Cavaliers’ top draft pick Ochai Agbaji is getting rave reviews for the way he is playing in the NBA Summer League in Las Vegas.
Agbaji, selected with the 14th overall pick last month, played 33 minutes on July 8 when the Cavaliers beat the San Antonio Spurs, 99-90. He scored 16 points and connected on 4 of 9 shots from beyond the arc.
The 6-foot-5 guard/forward from Kansas was not as sharp on July 10 in an 84-76 loss to the Denver Nuggets. Agbaji was 3-of-11 shooting and 2 of 6 in 3-point tries in 33 minutes. He missed his only free-throw attempt.
The question became, how would Agbaji respond from his lackluster game? He gave he Cavaliers brain trust an emphatic answer.
Agbaji followed up his game against the Nuggets by pouring in 24 points in a 91-80 loss to the Charlotte Hornets on July 10 when he was 7 of 13 from the floor. He made 4 of 8 three-point attempts.
The Cavaliers were scheduled to play the Pistons on July 14 in their fourth game of the summer in the league designed to spotlight rookies and young players trying to gain playing time and impress their coaches and general managers.
The final score in the Summer League games is secondary to how individuals perform.
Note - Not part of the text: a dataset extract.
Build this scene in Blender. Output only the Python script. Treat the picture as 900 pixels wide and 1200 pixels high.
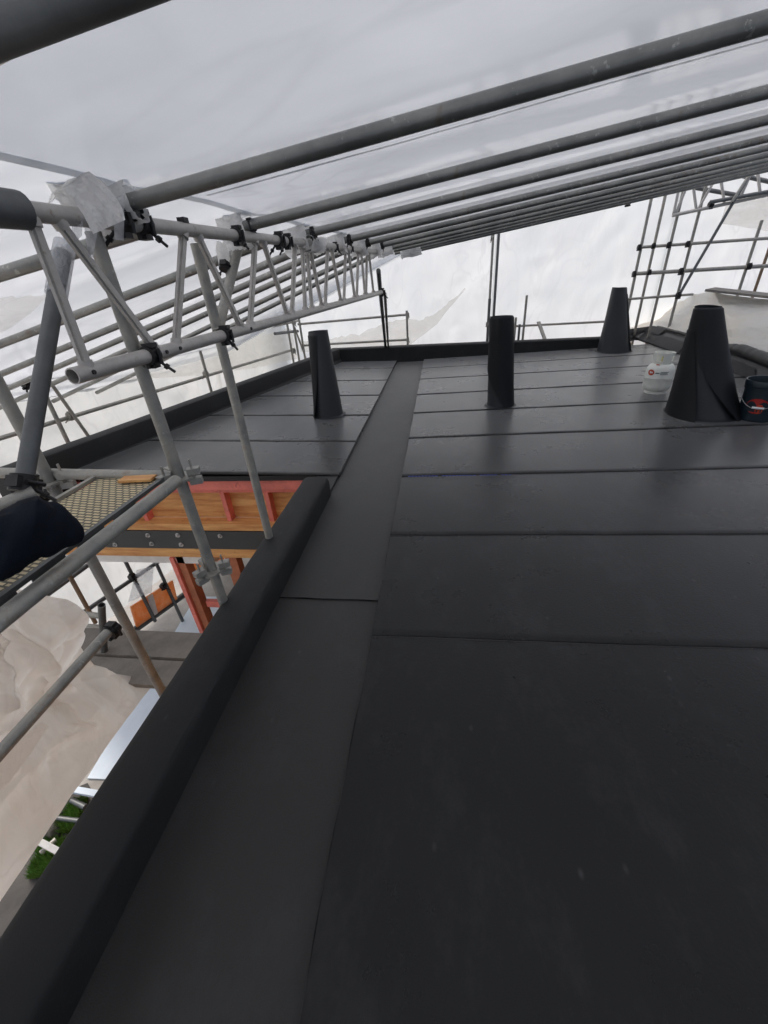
import bpy, bmesh, math, random
from mathutils import Vector, Matrix, noise
random.seed(7)
for o in list(bpy.data.objects): bpy.data.objects.remove(o)
S = bpy.context.scene
C = S.collection
V = Vector
# ---------------------------------------------------------------- camera
F = 470.28                                            # focal length in pixels of a 900x1200 picture
R = Matrix(((0.9907142493, 0.1184261127, -0.0667872143),
            (0.0017464168, -0.5022688610, -0.8647097208),
            (-0.1359493516, 0.8565636036, -0.4978117784)))   # world -> camera (right, down, forward)
H = 1.5
cam = bpy.data.objects.new('camera', bpy.data.cameras.new('camera'))
C.objects.link(cam); S.camera = cam
cam.data.sensor_fit = 'VERTICAL'; cam.data.sensor_height = 36.0
cam.data.lens = F / 1200 * 36
cam.data.clip_start = 0.03; cam.data.clip_end = 400
M = Matrix((R[0], -R[1], -R[2])).transposed().to_4x4(); M.translation = (0, 0, H)
cam.matrix_world = M
# ---------------------------------------------------------------- sky, sun, exposure
W = bpy.data.worlds.new('World'); S.world = W; W.use_nodes = True
nt = W.node_tree; bg = nt.nodes['Background']
sky = nt.nodes.new('ShaderNodeTexSky'); sky.sky_type = 'NISHITA'; sky.sun_disc = False
SUN_EL, SUN_AZ = math.radians(50), math.radians(-60)   # azimuth measured from +Y towards +X
sky.sun_elevation = SUN_EL; sky.sun_rotation = SUN_AZ
sky.dust_density = 3.0; sky.ozone_density = 0.6; sky.air_density = 0.8
nt.links.new(sky.outputs[0], bg.inputs[0]); bg.inputs[1].default_value = 0.12
sl = bpy.data.lights.new('sun', 'SUN'); sl.energy = 1.4; sl.angle = math.radians(14); sl.color = (1, .95, .88)
sun = bpy.data.objects.new('sun', sl); C.objects.link(sun)
sd = V((math.sin(SUN_AZ)*math.cos(SUN_EL), math.cos(SUN_AZ)*math.cos(SUN_EL), math.sin(SUN_EL)))
sun.rotation_euler = sd.to_track_quat('Z', 'Y').to_euler()
S.view_settings.view_transform = 'Standard'; S.view_settings.look = 'None'
S.view_settings.gamma = 1; S.view_settings.use_curve_mapping = False
S.view_settings.exposure = 0.85
# ---------------------------------------------------------------- survey helpers: a sight line met with a known plane
def ray(x, y):
    return R.transposed() @ V(((x-450)/F, (y-600)/F, 1.0))
def PZ(x, y, z): d = ray(x, y); return V((0, 0, H)) + d*((z-H)/d.z)
def PY(x, y, Y): d = ray(x, y); return V((0, 0, H)) + d*(Y/d.y)
def PX(x, y, X): d = ray(x, y); return V((0, 0, H)) + d*(X/d.x)
def PD(x, y, D): return V((0, 0, H)) + ray(x, y)*D
# ---------------------------------------------------------------- materials
def mat(name, col, rough=.6, metal=0.0, var=.15, scale=6.0, bump=.0, bscale=60., spec=.5, col2=None, detail=6, splash=None, stretch=None):
    m = bpy.data.materials.new(name); m.use_nodes = True; n = m.node_tree; L = n.links
    b = n.nodes['Principled BSDF']
    tc = n.nodes.new('ShaderNodeTexCoord')
    nz = n.nodes.new('ShaderNodeTexNoise'); nz.inputs['Scale'].default_value = scale; nz.inputs['Detail'].default_value = detail
    nz.inputs['Roughness'].default_value = .65
    if stretch:
        ms = n.nodes.new('ShaderNodeMapping'); ms.inputs['Scale'].default_value = stretch; L.new(tc.outputs['Object'], ms.inputs[0]); L.new(ms.outputs[0], nz.inputs['Vector'])
    else: L.new(tc.outputs['Object'], nz.inputs['Vector'])
    mx = n.nodes.new('ShaderNodeMix'); mx.data_type = 'RGBA'
    c = V(col)
    mx.inputs[6].default_value = (*(c*(1-var)), 1)
    mx.inputs[7].default_value = (*(V(col2) if col2 else c*(1+var)), 1)
    rp = n.nodes.new('ShaderNodeMapRange'); rp.inputs[1].default_value = .3; rp.inputs[2].default_value = .7
    L.new(nz.outputs['Fac'], rp.inputs[0]); L.new(rp.outputs[0], mx.inputs[0])
    L.new(mx.outputs[2], b.inputs['Base Color'])
    if splash:                                            # cement splashes and rust blooms
        prev = mx.outputs[2]
        for sc, lo, hi, cc, mxf in splash:
            sn = n.nodes.new('ShaderNodeTexNoise'); sn.inputs['Scale'].default_value = sc; sn.inputs['Detail'].default_value = 6; sn.inputs['Roughness'].default_value = .7
            L.new(tc.outputs['Object'], sn.inputs['Vector'])
            sr = n.nodes.new('ShaderNodeMapRange'); sr.inputs[1].default_value = lo; sr.inputs[2].default_value = hi; sr.inputs[4].default_value = mxf; L.new(sn.outputs['Fac'], sr.inputs[0])
            sm_ = n.nodes.new('ShaderNodeMix'); sm_.data_type = 'RGBA'; sm_.inputs[7].default_value = (*cc, 1); L.new(prev, sm_.inputs[6]); L.new(sr.outputs[0], sm_.inputs[0]); prev = sm_.outputs[2]
        L.new(prev, b.inputs['Base Color'])
    b.inputs['Roughness'].default_value = rough; b.inputs['Metallic'].default_value = metal
    b.inputs['Specular IOR Level'].default_value = spec
    rr = n.nodes.new('ShaderNodeMapRange'); rr.inputs[3].default_value = max(.05, rough-.1); rr.inputs[4].default_value = min(1, rough+.1)
    L.new(nz.outputs['Fac'], rr.inputs[0]); L.new(rr.outputs[0], b.inputs['Roughness'])
    if bump:
        bn = n.nodes.new('ShaderNodeTexNoise'); bn.inputs['Scale'].default_value = bscale; bn.inputs['Detail'].default_value = 4
        L.new(tc.outputs['Object'], bn.inputs['Vector'])
        bp = n.nodes.new('ShaderNodeBump'); bp.inputs['Strength'].default_value = bump; bp.inputs['Distance'].default_value = .01
        L.new(bn.outputs['Fac'], bp.inputs['Height']); L.new(bp.outputs[0], b.inputs['Normal'])
    return m
def sheet_mat(name, col, col2, scale=.7, stretch=(1, 1, 1), bump=.4, clear=0.0, trans=.8, gloss=.06, shiny=False, crease=.10):
    """milky plastic film: mostly diffuse transmission, a little reflection"""
    m = bpy.data.materials.new(name); m.use_nodes = True; n = m.node_tree; L = n.links
    for x in list(n.nodes): n.nodes.remove(x)
    out = n.nodes.new('ShaderNodeOutputMaterial')
    tc = n.nodes.new('ShaderNodeTexCoord'); mp = n.nodes.new('ShaderNodeMapping'); mp.inputs['Scale'].default_value = stretch
    L.new(tc.outputs['Object'], mp.inputs[0])
    nz = n.nodes.new('ShaderNodeTexNoise'); nz.inputs['Scale'].default_value = scale; nz.inputs['Detail'].default_value = 5; nz.inputs['Distortion'].default_value = .8
    L.new(mp.outputs[0], nz.inputs['Vector'])
    mr = n.nodes.new('ShaderNodeMapRange'); mr.inputs[1].default_value = .3; mr.inputs[2].default_value = .72
    L.new(nz.outputs['Fac'], mr.inputs[0])
    mx = n.nodes.new('ShaderNodeMix'); mx.data_type = 'RGBA'; mx.inputs[6].default_value = (*col, 1); mx.inputs[7].default_value = (*col2, 1)
    L.new(mr.outputs[0], mx.inputs[0])
    b2 = n.nodes.new('ShaderNodeTexNoise'); b2.inputs['Scale'].default_value = scale*3.2; b2.inputs['Detail'].default_value = 6; b2.inputs['Distortion'].default_value = 1.6
    L.new(mp.outputs[0], b2.inputs['Vector'])
    bp = n.nodes.new('ShaderNodeBump'); bp.inputs['Strength'].default_value = bump; bp.inputs['Distance'].default_value = .06
    L.new(b2.outputs['Fac'], bp.inputs['Height'])
    # thin crease lines where the film has been folded
    cn = n.nodes.new('ShaderNodeTexNoise'); cn.inputs['Scale'].default_value = scale*1.5; cn.inputs['Detail'].default_value = 2.5; cn.inputs['Distortion'].default_value = 1.2
    L.new(mp.outputs[0], cn.inputs['Vector'])
    s1 = n.nodes.new('ShaderNodeMath'); s1.operation = 'SUBTRACT'; s1.inputs[1].default_value = .5; L.new(cn.outputs['Fac'], s1.inputs[0])
    s2 = n.nodes.new('ShaderNodeMath'); s2.operation = 'ABSOLUTE'; L.new(s1.outputs[0], s2.inputs[0])
    s3 = n.nodes.new('ShaderNodeMapRange'); s3.inputs[1].default_value = 0; s3.inputs[2].default_value = .035; s3.inputs[3].default_value = 1; s3.inputs[4].default_value = 0
    L.new(s2.outputs[0], s3.inputs[0])
    s4 = n.nodes.new('ShaderNodeMath'); s4.operation = 'MULTIPLY'; L.new(s3.outputs[0], s4.inputs[0]); L.new(mr.outputs[0], s4.inputs[1])
    s5 = n.nodes.new('ShaderNodeMath'); s5.operation = 'MULTIPLY'; s5.inputs[1].default_value = crease*4; L.new(s4.outputs[0], s5.inputs[0])
    m0 = n.nodes.new('ShaderNodeMix'); m0.data_type = 'RGBA'; m0.inputs[7].default_value = (*[c*.80 for c in col], 1)
    L.new(mx.outputs[2], m0.inputs[6]); L.new(s5.outputs[0], m0.inputs[0])
    tr = n.nodes.new('ShaderNodeBsdfTranslucent'); di = n.nodes.new('ShaderNodeBsdfDiffuse'); gl = n.nodes.new('ShaderNodeBsdfGlossy')
    gl.inputs['Roughness'].default_value = .12 if shiny else .3
    for s in (tr, di): L.new(m0.outputs[2], s.inputs['Color'])
    for s in (tr, di): L.new(bp.outputs[0], s.inputs['Normal'])
    if not shiny: L.new(bp.outputs[0], gl.inputs['Normal'])
    m1 = n.nodes.new('ShaderNodeMixShader'); m1.inputs[0].default_value = trans
    L.new(di.outputs[0], m1.inputs[1]); L.new(tr.outputs[0], m1.inputs[2])
    m2 = n.nodes.new('ShaderNodeMixShader'); m2.inputs[0].default_value = gloss
    if shiny:
        lw = n.nodes.new('ShaderNodeLayerWeight'); lw.inputs[0].default_value = .5      # facing: same from either side of the film
        pw = n.nodes.new('ShaderNodeMath'); pw.operation = 'POWER'; pw.inputs[1].default_value = 5; L.new(lw.outputs['Facing'], pw.inputs[0])
        fm = n.nodes.new('ShaderNodeMath'); fm.operation = 'MULTIPLY_ADD'; fm.inputs[1].default_value = .75; fm.inputs[2].default_value = .03; L.new(pw.outputs[0], fm.inputs[0]); L.new(fm.outputs[0], m2.inputs[0])
    L.new(m1.outputs[0], m2.inputs[1]); L.new(gl.outputs[0], m2.inputs[2])
    last = m2
    if clear:
        tp = n.nodes.new('ShaderNodeBsdfTransparent'); m3 = n.nodes.new('ShaderNodeMixShader'); m3.inputs[0].default_value = clear
        L.new(m2.outputs[0], m3.inputs[1]); L.new(tp.outputs[0], m3.inputs[2]); last = m3
    L.new(last.outputs[0], out.inputs[0])
    return m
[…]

Evan Mobley, Jarrett Allen, Darius Garland and other prominent Cavaliers are not participating. It is the same for every team in the league.
Agbaji had three rebounds and two assists to go with his 16 points in the game with the Spurs. He was 5 of 11 shooting overall.
“He proved to the NBA world that he could not only knock down catch-and-shoot 3s, but create his own looks from deep, too,” Kirk Goldsberry of ESPN.com wrote. “Agbaji looked confident in his debut. (He) has the potential to become an elite 3-point scorer, and his debut didn’t do anything but support that claim.”
The report Agbaji created his own looks is encouraging, because the knock on him heading into the draft was an inability to do that is a reason he lasted as long as he did on draft night.
“While he doesn’t have many defensive limitations, Agbaji’s offensive ceiling is capped,” lineups.com wrote in its pre-draft scouting report. “He cannot reliably create for himself off the dribble, which means he requires teammates to set his shot up.”
Agbaji played four seasons at Kansas. His maturity was one of the qualities that made him attractive to Cavaliers president of basketball operations Koby Altman.
Unlike Oklahoma rookie center Chet Holmgren who modestly predicted he will be the best player in the NBA “in two months,” Agbaji told ESPN after his strong effort against the Spurs that he still has much work to do.
“It was all right,” Agbaji said in the ESPN interview. “There’s a lot of shots I left out there, a lot of missed opportunities. Overall, it was good. I knew there was a lot of talent on the floor.”
The Cavaliers were 44-38 in 2021-22 and finished eighth in the Eastern Conference in the regular season. Before the play-in tournament was developed in 2020, finishing eighth would have been good enough to qualify for the playoffs. Instead, the Cavs were shut out of the postseason because they were eliminated by the Nets and Hawks in the play-in tournament.
Breaking into the lineup of a team good enough to play for a postseason berth could be difficult, but Altman said he expects Agbaji to contribute immediately. The rookie is showing in the Summer League that Altman’s words are more than just wishful thinking.